- WORK TO BE COMPLETED:
Give every line below again, exactly.

- PROVIDED MATERIAL:
=======

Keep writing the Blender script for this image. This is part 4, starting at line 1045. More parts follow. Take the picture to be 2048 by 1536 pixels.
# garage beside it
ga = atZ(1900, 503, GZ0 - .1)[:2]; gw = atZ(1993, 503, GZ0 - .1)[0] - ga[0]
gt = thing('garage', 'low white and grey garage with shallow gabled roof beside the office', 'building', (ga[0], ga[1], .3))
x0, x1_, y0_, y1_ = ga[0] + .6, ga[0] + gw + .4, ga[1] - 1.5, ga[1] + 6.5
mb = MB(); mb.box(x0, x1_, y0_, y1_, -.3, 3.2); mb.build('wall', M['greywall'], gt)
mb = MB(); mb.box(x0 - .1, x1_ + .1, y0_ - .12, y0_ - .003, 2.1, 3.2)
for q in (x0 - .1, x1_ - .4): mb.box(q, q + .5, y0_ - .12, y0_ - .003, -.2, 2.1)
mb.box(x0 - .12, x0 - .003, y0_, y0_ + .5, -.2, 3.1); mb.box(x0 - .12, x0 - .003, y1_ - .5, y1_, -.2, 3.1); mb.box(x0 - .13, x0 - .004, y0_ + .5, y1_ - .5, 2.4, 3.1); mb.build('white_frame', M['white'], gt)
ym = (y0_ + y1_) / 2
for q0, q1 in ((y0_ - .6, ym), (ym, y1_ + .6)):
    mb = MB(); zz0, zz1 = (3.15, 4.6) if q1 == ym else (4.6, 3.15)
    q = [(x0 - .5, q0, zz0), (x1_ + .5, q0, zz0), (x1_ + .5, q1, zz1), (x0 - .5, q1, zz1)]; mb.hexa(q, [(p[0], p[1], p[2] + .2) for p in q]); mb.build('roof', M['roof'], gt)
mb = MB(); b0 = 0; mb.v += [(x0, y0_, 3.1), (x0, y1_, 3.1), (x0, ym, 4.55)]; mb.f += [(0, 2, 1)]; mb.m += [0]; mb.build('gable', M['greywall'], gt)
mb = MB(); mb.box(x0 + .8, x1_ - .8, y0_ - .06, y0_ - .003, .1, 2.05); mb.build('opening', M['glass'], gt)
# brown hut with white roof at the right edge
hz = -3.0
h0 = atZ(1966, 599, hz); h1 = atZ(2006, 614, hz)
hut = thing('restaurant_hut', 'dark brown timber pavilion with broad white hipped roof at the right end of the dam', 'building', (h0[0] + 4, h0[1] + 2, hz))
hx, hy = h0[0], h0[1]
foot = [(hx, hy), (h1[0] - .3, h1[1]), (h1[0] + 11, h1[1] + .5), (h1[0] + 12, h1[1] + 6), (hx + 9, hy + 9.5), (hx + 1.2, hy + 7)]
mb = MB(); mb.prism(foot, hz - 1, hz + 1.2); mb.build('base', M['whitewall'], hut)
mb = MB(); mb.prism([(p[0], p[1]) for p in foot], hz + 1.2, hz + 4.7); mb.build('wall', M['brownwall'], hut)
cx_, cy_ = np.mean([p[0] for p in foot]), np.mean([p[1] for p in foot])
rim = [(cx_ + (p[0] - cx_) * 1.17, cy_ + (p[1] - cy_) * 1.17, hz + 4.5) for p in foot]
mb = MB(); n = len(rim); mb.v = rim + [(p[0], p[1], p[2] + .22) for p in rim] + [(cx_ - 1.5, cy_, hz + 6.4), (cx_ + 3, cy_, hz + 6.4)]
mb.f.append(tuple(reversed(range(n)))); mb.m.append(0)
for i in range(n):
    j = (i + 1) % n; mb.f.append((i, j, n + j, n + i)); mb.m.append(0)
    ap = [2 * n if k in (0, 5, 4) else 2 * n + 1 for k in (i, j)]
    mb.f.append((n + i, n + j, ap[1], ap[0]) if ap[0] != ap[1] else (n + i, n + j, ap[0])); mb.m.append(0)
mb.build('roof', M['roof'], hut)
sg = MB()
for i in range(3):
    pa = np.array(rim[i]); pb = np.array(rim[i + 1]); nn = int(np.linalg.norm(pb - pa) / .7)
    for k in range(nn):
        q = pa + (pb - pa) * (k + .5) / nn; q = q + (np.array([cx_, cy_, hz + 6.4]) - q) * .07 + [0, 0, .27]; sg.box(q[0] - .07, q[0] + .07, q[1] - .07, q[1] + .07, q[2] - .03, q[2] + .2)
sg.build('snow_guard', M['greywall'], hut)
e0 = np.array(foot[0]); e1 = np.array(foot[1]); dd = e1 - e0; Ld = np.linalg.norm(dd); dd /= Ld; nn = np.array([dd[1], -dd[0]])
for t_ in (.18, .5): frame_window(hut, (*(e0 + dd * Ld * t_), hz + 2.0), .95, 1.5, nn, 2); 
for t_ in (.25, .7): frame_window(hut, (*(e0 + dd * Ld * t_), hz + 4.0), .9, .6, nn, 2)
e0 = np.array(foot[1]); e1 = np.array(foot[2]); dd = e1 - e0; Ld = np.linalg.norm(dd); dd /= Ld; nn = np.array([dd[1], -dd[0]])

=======

- THE RESULT:
Keep writing the Blender script for this image. This is part 4, starting at line 1045. More parts follow. Take the picture to be 2048 by 1536 pixels.
# garage beside it
ga = atZ(1900, 503, GZ0 - .1)[:2]; gw = atZ(1993, 503, GZ0 - .1)[0] - ga[0]
gt = thing('garage', 'low white and grey garage with shallow gabled roof beside the office', 'building', (ga[0], ga[1], .3))
x0, x1_, y0_, y1_ = ga[0] + .6, ga[0] + gw + .4, ga[1] - 1.5, ga[1] + 6.5
mb = MB(); mb.box(x0, x1_, y0_, y1_, -.3, 3.2); mb.build('wall', M['greywall'], gt)
mb = MB(); mb.box(x0 - .1, x1_ + .1, y0_ - .12, y0_ - .003, 2.1, 3.2)
for q in (x0 - .1, x1_ - .4): mb.box(q, q + .5, y0_ - .12, y0_ - .003, -.2, 2.1)
mb.box(x0 - .12, x0 - .003, y0_, y0_ + .5, -.2, 3.1); mb.box(x0 - .12, x0 - .003, y1_ - .5, y1_, -.2, 3.1); mb.box(x0 - .13, x0 - .004, y0_ + .5, y1_ - .5, 2.4, 3.1); mb.build('white_frame', M['white'], gt)
ym = (y0_ + y1_) / 2
for q0, q1 in ((y0_ - .6, ym), (ym, y1_ + .6)):
    mb = MB(); zz0, zz1 = (3.15, 4.6) if q1 == ym else (4.6, 3.15)
    q = [(x0 - .5, q0, zz0), (x1_ + .5, q0, zz0), (x1_ + .5, q1, zz1), (x0 - .5, q1, zz1)]; mb.hexa(q, [(p[0], p[1], p[2] + .2) for p in q]); mb.build('roof', M['roof'], gt)
mb = MB(); b0 = 0; mb.v += [(x0, y0_, 3.1), (x0, y1_, 3.1), (x0, ym, 4.55)]; mb.f += [(0, 2, 1)]; mb.m += [0]; mb.build('gable', M['greywall'], gt)
mb = MB(); mb.box(x0 + .8, x1_ - .8, y0_ - .06, y0_ - .003, .1, 2.05); mb.build('opening', M['glass'], gt)
# brown hut with white roof at the right edge
hz = -3.0
h0 = atZ(1966, 599, hz); h1 = atZ(2006, 614, hz)
hut = thing('restaurant_hut', 'dark brown timber pavilion with broad white hipped roof at the right end of the dam', 'building', (h0[0] + 4, h0[1] + 2, hz))
hx, hy = h0[0], h0[1]
foot = [(hx, hy), (h1[0] - .3, h1[1]), (h1[0] + 11, h1[1] + .5), (h1[0] + 12, h1[1] + 6), (hx + 9, hy + 9.5), (hx + 1.2, hy + 7)]
mb = MB(); mb.prism(foot, hz - 1, hz + 1.2); mb.build('base', M['whitewall'], hut)
mb = MB(); mb.prism([(p[0], p[1]) for p in foot], hz + 1.2, hz + 4.7); mb.build('wall', M['brownwall'], hut)
cx_, cy_ = np.mean([p[0] for p in foot]), np.mean([p[1] for p in foot])
rim = [(cx_ + (p[0] - cx_) * 1.17, cy_ + (p[1] - cy_) * 1.17, hz + 4.5) for p in foot]
mb = MB(); n = len(rim); mb.v = rim + [(p[0], p[1], p[2] + .22) for p in rim] + [(cx_ - 1.5, cy_, hz + 6.4), (cx_ + 3, cy_, hz + 6.4)]
mb.f.append(tuple(reversed(range(n)))); mb.m.append(0)
for i in range(n):
    j = (i + 1) % n; mb.f.append((i, j, n + j, n + i)); mb.m.append(0)
    ap = [2 * n if k in (0, 5, 4) else 2 * n + 1 for k in (i, j)]
    mb.f.append((n + i, n + j, ap[1], ap[0]) if ap[0] != ap[1] else (n + i, n + j, ap[0])); mb.m.append(0)
mb.build('roof', M['roof'], hut)
sg = MB()
for i in range(3):
    pa = np.array(rim[i]); pb = np.array(rim[i + 1]); nn = int(np.linalg.norm(pb - pa) / .7)
    for k in range(nn):
        q = pa + (pb - pa) * (k + .5) / nn; q = q + (np.array([cx_, cy_, hz + 6.4]) - q) * .07 + [0, 0, .27]; sg.box(q[0] - .07, q[0] + .07, q[1] - .07, q[1] + .07, q[2] - .03, q[2] + .2)
sg.build('snow_guard', M['greywall'], hut)
e0 = np.array(foot[0]); e1 = np.array(foot[1]); dd = e1 - e0; Ld = np.linalg.norm(dd); dd /= Ld; nn = np.array([dd[1], -dd[0]])
for t_ in (.18, .5): frame_window(hut, (*(e0 + dd * Ld * t_), hz + 2.0), .95, 1.5, nn, 2); 
for t_ in (.25, .7): frame_window(hut, (*(e0 + dd * Ld * t_), hz + 4.0), .9, .6, nn, 2)
e0 = np.array(foot[1]); e1 = np.array(foot[2]); dd = e1 - e0; Ld = np.linalg.norm(dd); dd /= Ld; nn = np.array([dd[1], -dd[0]])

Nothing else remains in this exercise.